Uncanny Valley reads like the final report of a deep cover agent of the publishing world from inside its mortal enemy. She writes with a flat effect that mirrors the anodyne unreality of digital products, but punctures that surface with quietly
savage turns of phrase and sudden, bittersweet admissions. She nails the quasi-religious, cult-like aura that attaches to Valley ‘‘thought leaders’’, as well as the hypocrisy of chief executives who lecture their employees about ‘‘wanting it’’ and being ‘‘a family’’ while manipulating their emotions.
Her descriptions of techies’ quirky lifestyles – their ‘‘biohacking’’, their sex parties, their hyperproductive spirituality – are also extremely funny, which is a considerable achievement when considering how long the world has now been laughing at these habits. One effective tactic is to never say the name of any
company or prominent individual, even when it is perfectly obvious. Shorn of their brands, globespanning tech titans stand equal to doomed dog-walking apps and services for renting out driveways: all equally anonymous, equally bizarre, and equally questionable in their diversion of talent and capital towards the ever-moreefficient fulfilment of rich Westerners’ desires (but not necessarily, says Wiener, their needs). Meanwhile, Wiener has a front-row seat to the rise of a new form of political activism, involving digitally enabled, leaderless harassment campaigns, which starts off targeting women in
the video games industry and ends up helping to elect the 45th US president.

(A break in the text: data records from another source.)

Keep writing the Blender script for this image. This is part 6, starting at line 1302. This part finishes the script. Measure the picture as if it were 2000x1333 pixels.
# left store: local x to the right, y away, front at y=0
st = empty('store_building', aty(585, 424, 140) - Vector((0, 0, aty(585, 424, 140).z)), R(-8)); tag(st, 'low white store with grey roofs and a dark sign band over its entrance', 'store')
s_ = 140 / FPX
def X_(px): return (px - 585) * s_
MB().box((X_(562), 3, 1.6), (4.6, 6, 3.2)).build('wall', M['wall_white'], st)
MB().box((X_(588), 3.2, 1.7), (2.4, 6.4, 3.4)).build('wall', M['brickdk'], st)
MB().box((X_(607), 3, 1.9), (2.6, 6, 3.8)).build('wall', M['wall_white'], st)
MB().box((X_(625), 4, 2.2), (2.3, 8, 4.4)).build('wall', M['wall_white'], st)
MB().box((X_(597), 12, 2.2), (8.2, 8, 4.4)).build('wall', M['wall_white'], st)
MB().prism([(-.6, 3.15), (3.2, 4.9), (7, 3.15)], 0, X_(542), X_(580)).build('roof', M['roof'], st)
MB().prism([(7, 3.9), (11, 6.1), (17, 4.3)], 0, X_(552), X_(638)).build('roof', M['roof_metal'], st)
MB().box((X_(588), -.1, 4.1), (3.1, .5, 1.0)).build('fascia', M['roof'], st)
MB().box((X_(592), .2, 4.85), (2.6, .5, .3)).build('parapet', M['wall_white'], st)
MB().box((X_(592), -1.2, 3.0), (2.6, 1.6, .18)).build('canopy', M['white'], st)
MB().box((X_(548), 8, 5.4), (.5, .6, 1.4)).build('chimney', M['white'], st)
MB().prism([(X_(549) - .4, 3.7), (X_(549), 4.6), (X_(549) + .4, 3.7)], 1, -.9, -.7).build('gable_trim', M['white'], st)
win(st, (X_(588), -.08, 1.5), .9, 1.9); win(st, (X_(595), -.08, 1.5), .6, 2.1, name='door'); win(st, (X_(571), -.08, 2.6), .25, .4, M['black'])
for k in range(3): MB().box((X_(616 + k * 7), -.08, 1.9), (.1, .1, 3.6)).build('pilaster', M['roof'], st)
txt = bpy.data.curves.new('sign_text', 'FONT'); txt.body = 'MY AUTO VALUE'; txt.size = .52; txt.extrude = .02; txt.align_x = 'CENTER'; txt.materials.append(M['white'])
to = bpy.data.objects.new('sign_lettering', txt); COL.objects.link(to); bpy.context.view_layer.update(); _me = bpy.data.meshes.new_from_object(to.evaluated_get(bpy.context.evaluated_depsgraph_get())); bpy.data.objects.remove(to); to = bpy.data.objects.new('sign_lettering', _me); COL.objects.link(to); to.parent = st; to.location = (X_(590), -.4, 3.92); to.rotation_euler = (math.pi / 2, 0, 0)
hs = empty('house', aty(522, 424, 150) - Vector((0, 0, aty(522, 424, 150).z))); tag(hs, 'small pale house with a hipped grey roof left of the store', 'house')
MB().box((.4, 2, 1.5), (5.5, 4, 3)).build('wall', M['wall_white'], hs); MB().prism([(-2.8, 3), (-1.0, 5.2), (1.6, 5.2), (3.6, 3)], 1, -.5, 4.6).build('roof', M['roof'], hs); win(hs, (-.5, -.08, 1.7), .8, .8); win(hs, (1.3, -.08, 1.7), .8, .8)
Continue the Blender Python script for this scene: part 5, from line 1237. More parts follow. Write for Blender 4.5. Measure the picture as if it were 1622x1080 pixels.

Misogyny is never really absent: women in this book are continually belittled and exploited, in both crude and subtle ways. The notion of ‘‘Silicon Valley’’ becomes contentious instead of utopian, a flashpoint for people’s resentments and fears and not just a convenient receptacle for their hopes.
In the end, Uncanny Valley’s conclusions are sadder, more personal, reflecting on any reader who has ever allowed themselves to swallow a whole belief system alongside a paycheque.